You see, nearly every action or process you undertake in a kitchen, be it cooking cheese on toast, sweating onions, making a salad dressing or preparing a 'torchon' of foie gras (don't expect a post on that anytime soon), are all the implication of a technique. Some more complex and difficult then others but the notion is the same. The difference between them and what is commonly conceived as a 'recipe' is that they are not specific to a dish. What I've always dug about Jamie Oliver, as much as it pains me to say it, is that he's one of the few mainstream cookbook writers who've grasped and applied the concept of not just teaching someone a dish, but teaching them a means to creating their own. Best example I can think of was in his book 'Cook with. . .' which was laid out in a way that the a chapter would begin with a base method, for say, pasta or gnocchi. And then the following recipes were ways in which that could be implied. That's essentially the distinction I'm trying to make. Learning the base of one thing, but using that as a starting point. An endless path of adaptation and altering to your own palate.

Let’s take one of the simplest such bases in a kitchen: a vinaigrette or dressing for salad, one part acid mixed to 3-4 parts oil. Google ‘salad dressing recipes’ and you’ll get near seven million results, and even if there are millions of dressing recipes out there I can tell you that at least most of will have the above at their core. So here I’ve made a curry. But I’ve posted a curry before and on the surface they seem pretty different but at their core in essence, is a method of making curry. Before I used just rice and peas, because it’s all it had. This time I’ve used chicken, chick peas, and mushrooms, because at the time it was all I had. So if you’re making this and you’d didn’t have any of those and instead had just a load of veg, or instead of chicken had lamb or even fish, with the method as a guide it’d still be ace.

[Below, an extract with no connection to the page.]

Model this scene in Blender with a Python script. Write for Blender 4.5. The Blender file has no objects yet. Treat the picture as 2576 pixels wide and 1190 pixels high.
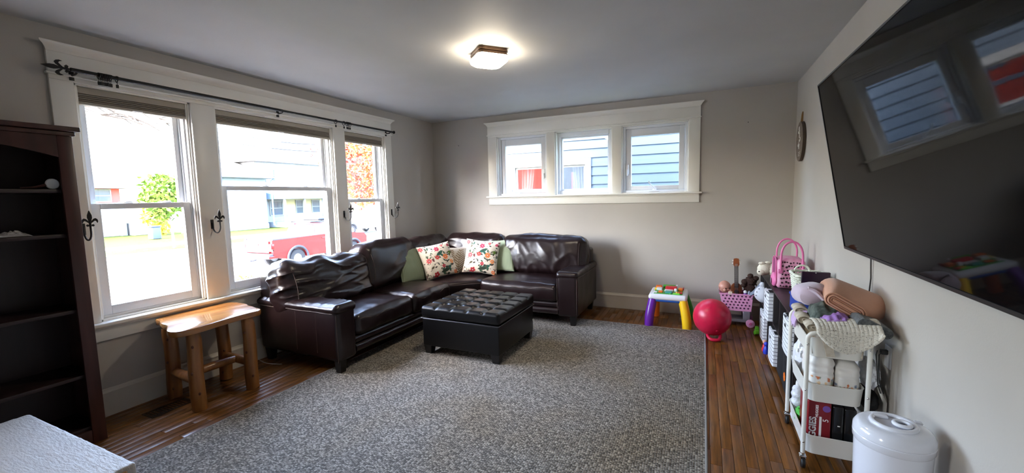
import bpy, bmesh, math, random
from mathutils import Vector, Matrix, noise

SC = bpy.context.scene
COL = SC.collection
rnd = random.Random(11)
PI = math.pi

# ------------------------------------------------------------------ camera
CAM_H = 1.42
F_PX, YAW, PITCH, ROLL = 1048.49, -0.4316, 0.0948, -0.0224
def cam_axes():
    sy, cy = math.sin(YAW), math.cos(YAW)
    fwd0 = Vector((sy, cy, 0)); right = Vector((cy, -sy, 0)); up0 = Vector((0, 0, 1))
    cp, sp = math.cos(PITCH), math.sin(PITCH)
    fwd = fwd0 * cp - up0 * sp; up = up0 * cp + fwd0 * sp
    cr, sr = math.cos(ROLL), math.sin(ROLL)
    return right * cr + up * sr, up * cr - right * sr, fwd
_r, _u, _w = cam_axes()
cd = bpy.data.cameras.new('camera')
cam = bpy.data.objects.new('camera', cd); COL.objects.link(cam)
cd.sensor_fit = 'HORIZONTAL'; cd.sensor_width = 36.0; cd.lens = F_PX / 2576 * 36.0
cd.clip_start = 0.05; cd.clip_end = 400
cam.matrix_world = Matrix(((_r.x, _u.x, -_w.x, 0), (_r.y, _u.y, -_w.y, 0), (_r.z, _u.z, -_w.z, CAM_H), (0, 0, 0, 1)))
SC.camera = cam

# ------------------------------------------------------------------ sky, sun, exposure
SKY_STRENGTH = 8.0
SUN_STRENGTH = 12.0
LAMP_STRENGTH = 58.0
SUN_DIR = Vector((0.20, 0.85, -1.0)).normalized()       # the way the sunlight travels
wd = bpy.data.worlds.new('hazy_sky'); SC.world = wd; wd.use_nodes = True
bg = wd.node_tree.nodes['Background']
sky = wd.node_tree.nodes.new('ShaderNodeTexSky'); sky.sky_type = 'NISHITA'; sky.sun_disc = False
sky.sun_elevation = math.asin(-SUN_DIR.z); sky.sun_rotation = math.atan2(-SUN_DIR.x, -SUN_DIR.y)
sky.air_density = 1.0; sky.dust_density = 4.0; sky.ozone_density = 1.0
wd.node_tree.links.new(sky.outputs[0], bg.inputs[0]); bg.inputs[1].default_value = SKY_STRENGTH
sd = bpy.data.lights.new('sun', 'SUN'); sun = bpy.data.objects.new('sun', sd); COL.objects.link(sun)
sd.energy = SUN_STRENGTH; sd.angle = math.radians(0.8); sd.color = (1.0, 0.93, 0.82)
sun.rotation_euler = SUN_DIR.to_track_quat('-Z', 'Y').to_euler()
sun.location = (-8, -12, 16)
SC.view_settings.view_transform = 'Standard'
SC.view_settings.look = 'None'
SC.view_settings.gamma = 1.0
SC.view_settings.use_curve_mapping = False
SC.view_settings.exposure = 0.36
SC.cycles.max_bounces = 8
SC.cycles.caustics_reflective = False

# ------------------------------------------------------------------ room numbers (metres)
XL, XR, YF, YB, ZC = -3.66, 0.854, 5.22, -3.4, 2.528
GZ = -1.3                                              # street level

# ------------------------------------------------------------------ helpers
def lin(c):
    c = c / 255.0
    return c / 12.92 if c <= 0.04045 else ((c + 0.055) / 1.055) ** 2.4
def rgb(r, g, b): return (lin(r), lin(g), lin(b), 1)

class MB:
    def __init__(s): s.v = []; s.f = []; s.c = None
    def add(s, vs, fs):
        o = len(s.v); s.v += [Vector(p) for p in vs]; s.f += [tuple(i + o for i in f) for f in fs]; return s
    def box(s, x0, y0, z0, x1, y1, z1):
        x0, x1 = min(x0, x1), max(x0, x1); y0, y1 = min(y0, y1), max(y0, y1); z0, z1 = min(z0, z1), max(z0, z1)
        return s.add([(x0, y0, z0), (x1, y0, z0), (x1, y1, z0), (x0, y1, z0), (x0, y0, z1), (x1, y0, z1), (x1, y1, z1), (x0, y1, z1)],
                     [(0, 3, 2, 1), (4, 5, 6, 7), (0, 1, 5, 4), (1, 2, 6, 5), (2, 3, 7, 6), (3, 0, 4, 7)])
    def rbox(s, x0, y0, z0, x1, y1, z1, r=0.01, k=2, n=(1, 1, 1), fn=None, mat=None):
        """box with rounded edges; n inner subdivisions per axis; fn(p, nrm, uvw) -> p"""
        lo = (min(x0, x1), min(y0, y1), min(z0, z1)); hi = (max(x0, x1), max(y0, y1), max(z0, z1))
        h = [(hi[i] - lo[i]) / 2 for i in range(3)]; c = [(hi[i] + lo[i]) / 2 for i in range(3)]
        r = min(r, min(h) * 0.999)
        ax = []
        for i in range(3):
            inn = h[i] - r
            t = [r * math.tan(math.radians(45) * j / k) for j in range(1, k + 1)]
            a = [-inn - q for q in reversed(t)] + [-inn + 2 * inn * j / n[i] for j in range(n[i] + 1)] + [inn + q for q in t]
            ax.append(a)
        key = {}; vs = []; fs = []
        def vert(p):
            kk = (round(p[0], 6), round(p[1], 6), round(p[2], 6))
            if kk in key: return key[kk]
            q = [max(-(h[i] - r), min(h[i] - r, p[i])) for i in range(3)]
            d = Vector((p[0] - q[0], p[1] - q[1], p[2] - q[2])); nrm = d.normalized()
            P = Vector(q) + nrm * r
            if fn: P = fn(P, nrm, (p[0] / h[0], p[1] / h[1], p[2] / h[2]))
            if mat: P = mat @ P
            else: P = P + Vector(c)
            key[kk] = len(vs); vs.append(P); return key[kk]
        for a in range(3):
            b, d = (a + 1) % 3, (a + 2) % 3
            for sg in (-1, 1):
                for i in range(len(ax[b]) - 1):
                    for j in range(len(ax[d]) - 1):
                        ids = []
                        for (ii, jj) in ((i, j), (i + 1, j), (i + 1, j + 1), (i, j + 1)):
                            p = [0, 0, 0]; p[a] = sg * h[a]; p[b] = ax[b][ii]; p[d] = ax[d][jj]
                            ids.append(vert(p))
                        if sg < 0: ids.reverse()
                        fs.append(tuple(ids))
        return s.add(vs, fs)
    def tube(s, pts, r, n=8, closed=False, caps=True):
        pts = [Vector(p) for p in pts]; m = len(pts)
        rs = r if isinstance(r, (list, tuple)) else [r] * m
        tang = []
        for i in range(m):
            a = pts[(i - 1) % m] if (closed or i > 0) else pts[i]
            b = pts[(i + 1) % m] if (closed or i < m - 1) else pts[i]
            t = (b - a); tang.append(t.normalized() if t.length > 1e-9 else Vector((0, 0, 1)))
        ref = Vector((0, 0, 1)) if abs(tang[0].z) < 0.9 else Vector((1, 0, 0))
        nx = tang[0].cross(ref).normalized(); vs = []; fs = []
        for i in range(m):
            t = tang[i]; nx = (nx - t * nx.dot(t)).normalized(); ny = t.cross(nx)
            for j in range(n):
                a = 2 * PI * j / n
                vs.append(pts[i] + (nx * math.cos(a) + ny * math.sin(a)) * rs[i])
        for i in range(m if closed else m - 1):
            for j in range(n):
                a = i * n + j; b = i * n + (j + 1) % n; i2 = (i + 1) % m
                fs.append((a, b, i2 * n + (j + 1) % n, i2 * n + j))
        if caps and not closed:
            fs.append(tuple(range(n - 1, -1, -1))); fs.append(tuple((m - 1) * n + j for j in range(n)))
        return s.add(vs, fs)
    def lathe(s, prof, n=24, c=(0, 0, 0), mat=None, caps=True):
        vs = []; fs = []
        for (r, z) in prof:
            for j in range(n):
                a = 2 * PI * j / n; vs.append(Vector((r * math.cos(a), r * math.sin(a), z)))
        for i in range(len(prof) - 1):
            for j in range(n):
                fs.append((i * n + j, i * n + (j + 1) % n, (i + 1) * n + (j + 1) % n, (i + 1) * n + j))
        if caps:
            fs.append(tuple(range(n - 1, -1, -1))); fs.append(tuple((len(prof) - 1) * n + j for j in range(n)))
        vs = [(mat @ v if mat else v) + Vector(c) for v in vs]
        return s.add(vs, fs)
    def prism(s, poly, plane, d0, d1):
        def P(a, b, d): return {'xy': (a, b, d), 'xz': (a, d, b), 'yz': (d, a, b)}[plane]
        n = len(poly); vs = [P(a, b, d0) for a, b in poly] + [P(a, b, d1) for a, b in poly]
        fs = [tuple(range(n)), tuple(range(2 * n - 1, n - 1, -1))] + [(i, i + n, (i + 1) % n + n, (i + 1) % n) for i in range(n)]
        return s.add(vs, fs)
    def sheet(s, nu, nv, fn, close_u=False, close_v=False):
        """grid surface: fn(u, v) -> point, u and v in 0..1"""
        U = nu if close_u else nu + 1; V = nv if close_v else nv + 1
        vs = [fn(i / nu, j / nv) for i in range(U) for j in range(V)]
        fs = []
        for i in range(nu):
            for j in range(nv):
                a, b = i, (i + 1) % U; c, d = j, (j + 1) % V
                fs.append((a * V + c, b * V + c, b * V + d, a * V + d))
        return s.add(vs, fs)
    def slab(s, nu, nv, fn, th):
        """sheet with thickness th along its local normal"""
        e = 1e-3
        P = [[Vector(fn(i / nu, j / nv)) for j in range(nv + 1)] for i in range(nu + 1)]
        N = [[None] * (nv + 1) for _ in range(nu + 1)]
        for i in range(nu + 1):
            for j in range(nv + 1):
                du = P[min(i + 1, nu)][j] - P[max(i - 1, 0)][j]; dv = P[i][min(j + 1, nv)] - P[i][max(j - 1, 0)]
                n_ = du.cross(dv); N[i][j] = n_.normalized() if n_.length > 1e-12 else Vector((0, 0, 1))
        V = nv + 1; top = [P[i][j] for i in range(nu + 1) for j in range(V)]
        bot = [P[i][j] - N[i][j] * th for i in range(nu + 1) for j in range(V)]
        o = len(top); fs = []
        for i in range(nu):
            for j in range(nv):
                q = (i * V + j, (i + 1) * V + j, (i + 1) * V + j + 1, i * V + j + 1)
                fs.append(q); fs.append(tuple(o + x for x in reversed(q)))
        for i in range(nu):
            fs.append((i * V, i * V + o, (i + 1) * V + o, (i + 1) * V)); a = i * V + nv; b = (i + 1) * V + nv; fs.append((a, b, b + o, a + o))
        for j in range(nv):
            fs.append((j, j + 1, j + 1 + o, j + o)); a = nu * V + j; fs.append((a, a + o, a + 1 + o, a + 1))
        return s.add(top + bot, fs)
    def ball(s, c, r, nu=16, nv=10, fn=None):
        rx, ry, rz = r if isinstance(r, (tuple, list)) else (r, r, r); c = Vector(c)
        vs = []; fs = []
        for i in range(nv + 1):
            th = PI * i / nv
            for j in range(nu):
                ph = 2 * PI * j / nu
                d = Vector((math.sin(th) * math.cos(ph), math.sin(th) * math.sin(ph), math.cos(th)))
                p = Vector((d.x * rx, d.y * ry, d.z * rz)); p = fn(p, d) if fn else p
                vs.append(c + p)
        for i in range(nv):
            for j in range(nu):
                fs.append((i * nu + j, (i + 1) * nu + j, (i + 1) * nu + (j + 1) % nu, i * nu + (j + 1) % nu))
        return s.add(vs, fs)
    def xf(s, m):
        s.v = [m @ p for p in s.v]; return s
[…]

After all, we all remember the Oxfam ad, 'Give a socially inept, World of Warcraft hooked, college student a Dominos Pizza and he'll be able to feed himself for the evening. But give him two slice pans of bread, a block of cheese, a tub of Ballymoley Relish and a George Foreman grill and you give him the means to feed himself for a week.' Although if cheese toasties are your sole meal for seven days straight, self-satisfaction aside, few could argue that this is an improvement.

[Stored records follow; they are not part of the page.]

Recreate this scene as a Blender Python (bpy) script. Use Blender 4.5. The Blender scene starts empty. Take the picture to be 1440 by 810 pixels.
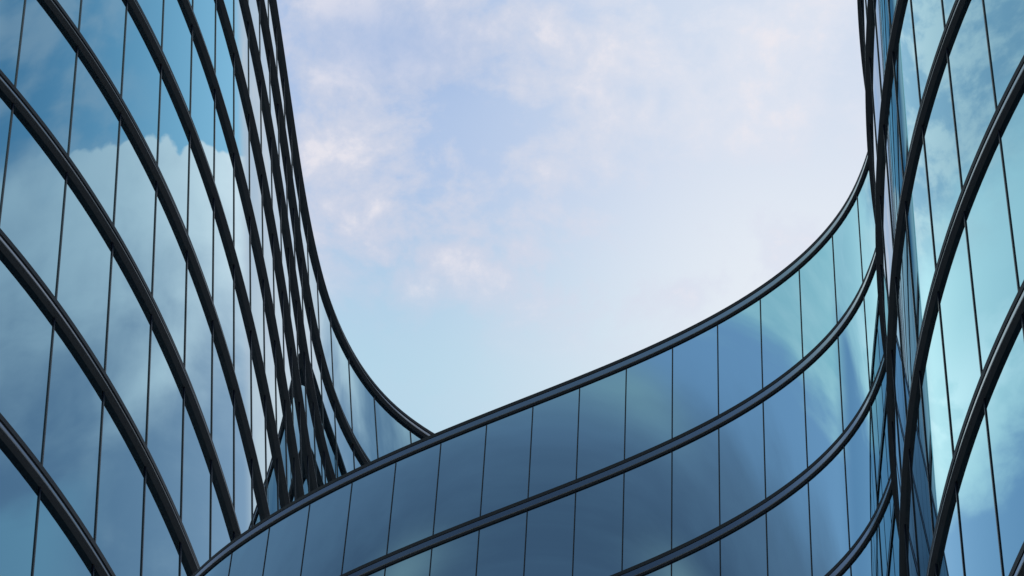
import bpy, bmesh, math
import numpy as np
from mathutils import Matrix, Vector

scene = bpy.context.scene
COL = scene.collection
R_ = math.radians

# ------------------------------------------------------------------ camera
FPX, PITCH, ROLL = 4922.4, 1.035957, 0.0321758          # focal length in pixels of a 1440 px wide frame
EYE = 1.7
fw = Vector((0, math.cos(PITCH), math.sin(PITCH)))
up = Vector((0, -math.sin(PITCH), math.cos(PITCH)))
rt = Vector((1, 0, 0))
c_, s_ = math.cos(ROLL), math.sin(ROLL)
rt, up = c_ * rt + s_ * up, -s_ * rt + c_ * up
cam = bpy.data.objects.new('camera', bpy.data.cameras.new('camera'))
COL.objects.link(cam)
M3 = Matrix((rt, up, -fw)).transposed()
cam.matrix_world = Matrix.Translation((0, 0, EYE)) @ M3.to_4x4()
cam.data.sensor_width = 36.0
cam.data.lens = FPX / 1440 * 36.0
cam.data.clip_start = 0.5
cam.data.clip_end = 6000
scene.camera = cam

# ------------------------------------------------------------------ sky and sun
SUN_EL, SUN_AZ = R_(38), R_(35)     # azimuth measured from +Y towards +X
world = bpy.data.worlds.new('World')
scene.world = world
world.use_nodes = True
nt = world.node_tree
nt.nodes.clear()
def N(t, **kw):
    n = nt.nodes.new(t)
    for k, v in kw.items():
        setattr(n, k, v)
    return n
def setin(n, i, v):
    if isinstance(v, bpy.types.NodeSocket):
        nt.links.new(v, n.inputs[i])
    else:
        n.inputs[i].default_value = v
def math_(op, a, b=0.0, c=0.0, clamp=False):
    n = N('ShaderNodeMath', operation=op, use_clamp=clamp)
    setin(n, 0, a); setin(n, 1, b); setin(n, 2, c)
    return n.outputs[0]
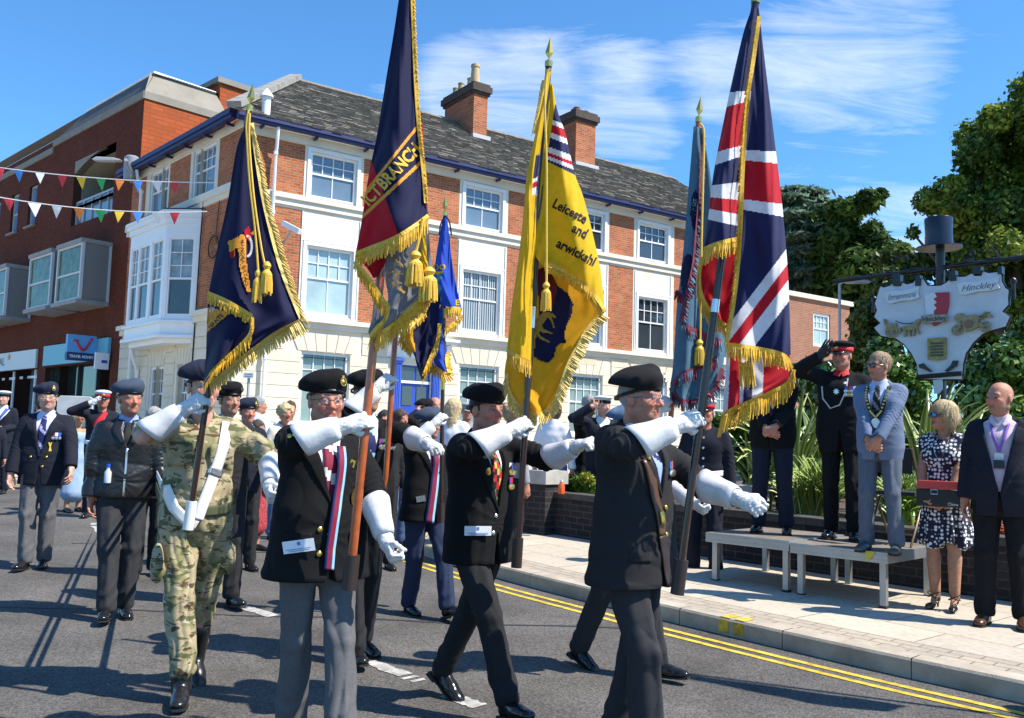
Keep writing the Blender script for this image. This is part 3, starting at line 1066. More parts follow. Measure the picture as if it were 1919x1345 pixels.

Chicken, Chickpea and Pea Curry:

The method and quantities are near identical to this. But as I’ve said, that’s kinda the point. Amounts are per person:

1 onion
3 medium cloves of garlic
2-3 mushrooms
2 tbsp vegetable oil
1 tsp coriander seeds
3 whole cloves
1 tsp fennel seeds
4-6 cardamom pods
1 tsp tomato puree
1 tsp ground coriander
1 tsp ground cumin
1 tsp ground cinnamon
1 tsp tumeric
1 tbsp gara masala
½ tbsp chilli powder
1 diced chicken leg, de-boned. Thigh meat or even breast can be used.
1 spring onion
½ tin chickpeas
1 cup of frozen peas
1tbsp of cold butter
salt and black pepper for seasoning

  1. Lightly fry the whole spices/seeds in a pan with a little oil.
  2. Add onion, garlic and mushrooms and sweat for a few minutes.
  3. Stir in ground spices, then add tomato puree and about a cup of water.
  4. Add diced chicken; simmer for about 4-6 minutes.
  5. Drain chickpeas and stir in.
  6. When the chickpeas are warm add in peas and butter in bring back up temperature. Add spring onions and serve.